Blackwell finally cuts a deal

All's well that ends well, so perhaps Philadelphians should simply applaud the news that a stumbling block to plans for a new youth detention center in West Philadelphia has been removed.

City Councilwoman Jannie L. Blackwell has finally given in to reason, but not without getting a little something-something in return for her district.

Now, the entire city's best interests can be served by moving from the current Youth Study Center site off the Benjamin Franklin Parkway under a deal announced Thursday.

The new detention center will be built at 48th Street and Haverford Avenue, likely following its temporary move to the old, state-owned Eastern Pennsylvania Psychiatric Institute in East Falls.
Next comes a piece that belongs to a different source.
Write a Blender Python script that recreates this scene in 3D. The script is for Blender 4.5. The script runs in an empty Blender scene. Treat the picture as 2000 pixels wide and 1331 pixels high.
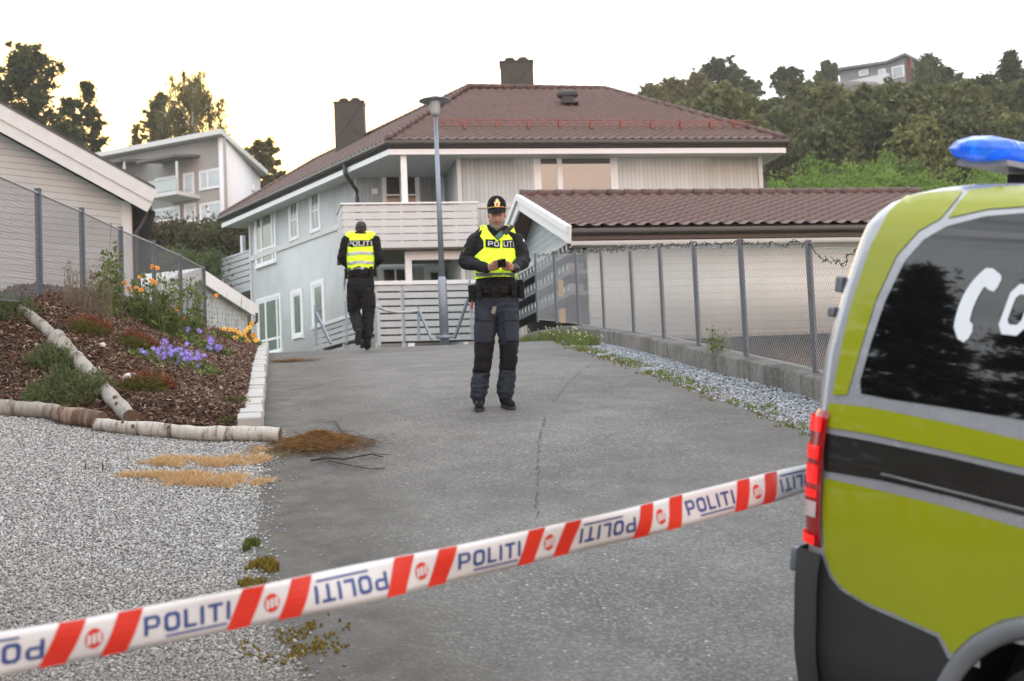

It's a big win on several fronts.

The move will rescue juvenile detainees - and the social-work staffers who supervise them - from an overcrowded and decrepit facility. State welfare inspectors have catalogued some fairly disgusting sanitary conditions, along with evidence of disrepair. While city officials say they've addressed those concerns, no amount of retrofitting can bring this aged facility up to date.

The move also paves the way for an exciting development on the city's cultural and tourism landscape: Once the old Youth Study Center is torn down, the new Barnes Foundation museum will rise on the site - showcasing the stunning art collection scheduled to move from the Barnes' home in Lower Merion.

Those were win-win reasons to find a new home for the detention center, but Blackwell used her informal veto over any city-approved project in her district to delay it three years.

At first, Blackwell's objections appeared to stem mostly from a chilly relationship with Mayor Street. (Maybe she caught him when he

wasn't

"having a great day," as the mayor says.)

Only in recent months has Blackwell been more specific about what she wanted in return for her compliance, including a community center named after her late husband, U.S. Rep. Lucien E. Blackwell, to be part of a new high school whose focus will be criminal-justice education.

If politics is the art of the possible, then officials in the Street administration, the Philadelphia school district and Harrisburg made the right decision in stepping up with the $12 million needed for Blackwell's projects.

By doing so, they sealed an important deal. But the detention center - a major project with citywide import - could have been built by now but for Blackwell's insistence on horse trading as usual.